What you need to do.
In the listing below, find every line containing "script" and copy it out.

--------

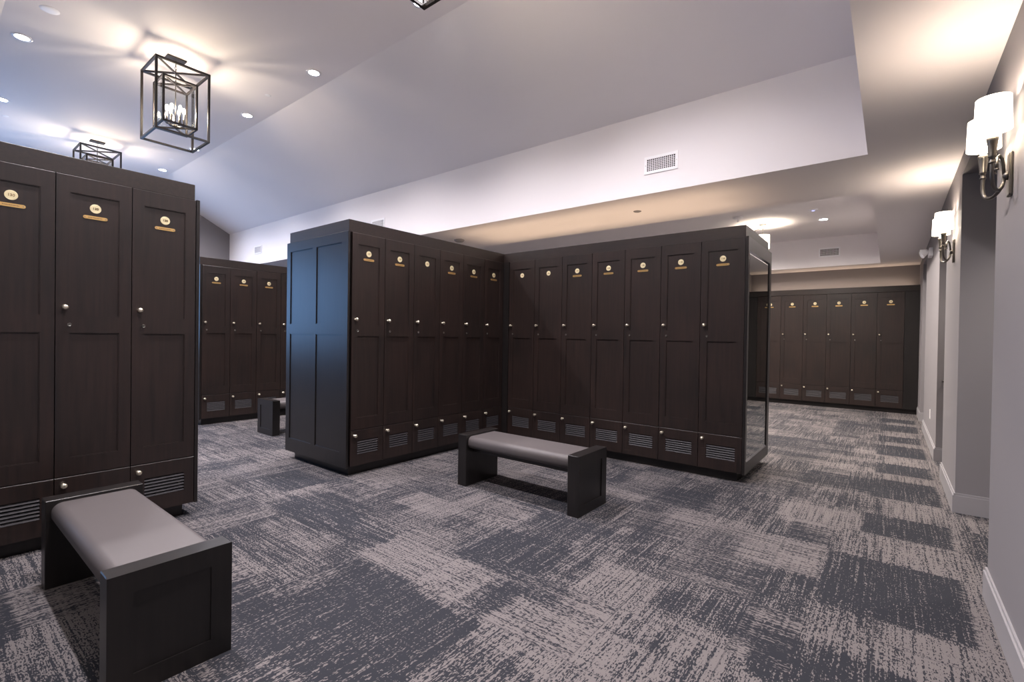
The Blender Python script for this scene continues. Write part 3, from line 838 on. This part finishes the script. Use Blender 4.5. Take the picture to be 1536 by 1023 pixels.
mb = MB(); mb.tube([(0, -.006, .01), (0, -.035, .012), (-.03, -.045, .014)], .008, 8); mb.tube([(0, -.006, -.03), (0, -.03, -.035), (0, -.036, -.02)], .006, 8)
mb.build('lever', M['bronze'], hk)

# ------------------------------------------------------------------ daylight
w = bpy.data.worlds.new('sky'); S.world = w; w.use_nodes = True
bg = w.node_tree.nodes['Background']; bg.inputs[0].default_value = (0.27, 0.52, 1.0, 1); bg.inputs[1].default_value = 2.4
def portal(loc, rot, sx, sy):
    l = bpy.data.lights.new('window_daylight', 'AREA'); l.shape = 'RECTANGLE'; l.size = sx; l.size_y = sy
    l.cycles.is_portal = True
    o = bpy.data.objects.new('window_daylight', l); COL.objects.link(o); o.location = loc; o.rotation_euler = rot
portal((GX - .12, (GY0 + GY1) / 2, (GZ0 + GZ1) / 2), (0, -PI / 2, 0), GZ1 - GZ0, GY1 - GY0)

# ------------------------------------------------------------------ camera
F, PT, RO, YA = 717.5129, math.radians(-.5371), math.radians(.8643), math.radians(38.2999)
fwd = Vector((-math.sin(YA) * math.cos(PT), math.cos(YA) * math.cos(PT), math.sin(PT)))
rt0 = Vector((math.cos(YA), math.sin(YA), 0)); up0 = rt0.cross(fwd)
rt = rt0 * math.cos(RO) + up0 * math.sin(RO); up = -rt0 * math.sin(RO) + up0 * math.cos(RO)
cd = bpy.data.cameras.new('camera'); cam = bpy.data.objects.new('camera', cd); COL.objects.link(cam)
mw = Matrix.Identity(4)
for i, v in enumerate((rt, up, -fwd)):
    for j in range(3): mw[j][i] = v[j]
mw[0][3], mw[1][3], mw[2][3] = 0, 0, 1.35
cam.matrix_world = mw
cd.sensor_width = 36; cd.sensor_fit = 'HORIZONTAL'; cd.lens = F / 1536 * 36; cd.clip_start = .05; cd.clip_end = 100
S.camera = cam

vs = S.view_settings
vs.view_transform = 'Standard'; vs.look = 'None'; vs.gamma = 1; vs.use_curve_mapping = False
vs.exposure = 0.84
S.cycles.max_bounces = 10; S.cycles.diffuse_bounces = 6; S.cycles.glossy_bounces = 4
S.cycles.sample_clamp_indirect = 6
S.cycles.use_denoising = True
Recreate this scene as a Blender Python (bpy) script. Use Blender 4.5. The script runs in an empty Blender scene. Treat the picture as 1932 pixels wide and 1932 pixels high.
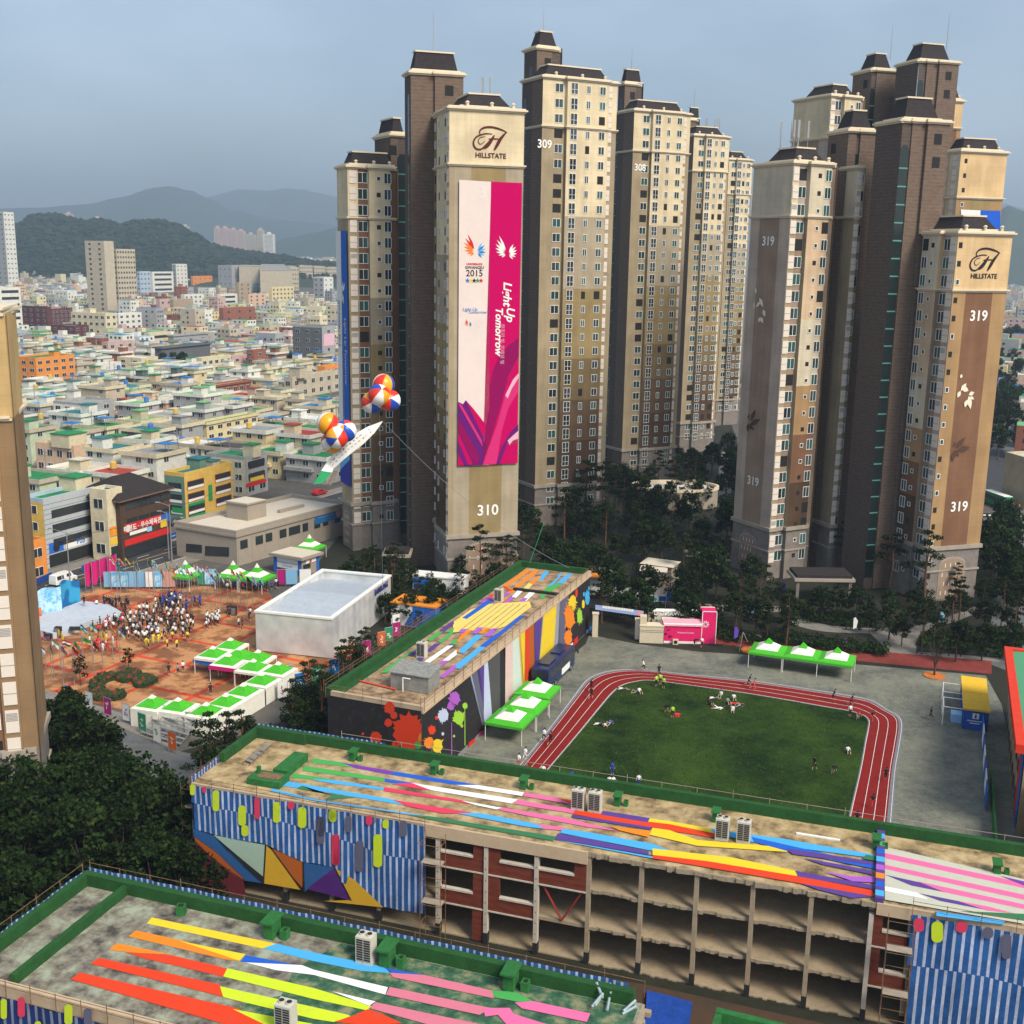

--------

Answer in full.
The Blender Python script for this scene continues. Write part 3, from line 838 on. This part finishes the script. Use Blender 4.5. Take the picture to be 1536 by 1023 pixels.
Recreate this scene as a Blender Python (bpy) script. Use Blender 4.5. The script runs in an empty Blender scene. Treat the picture as 1932 pixels wide and 1932 pixels high.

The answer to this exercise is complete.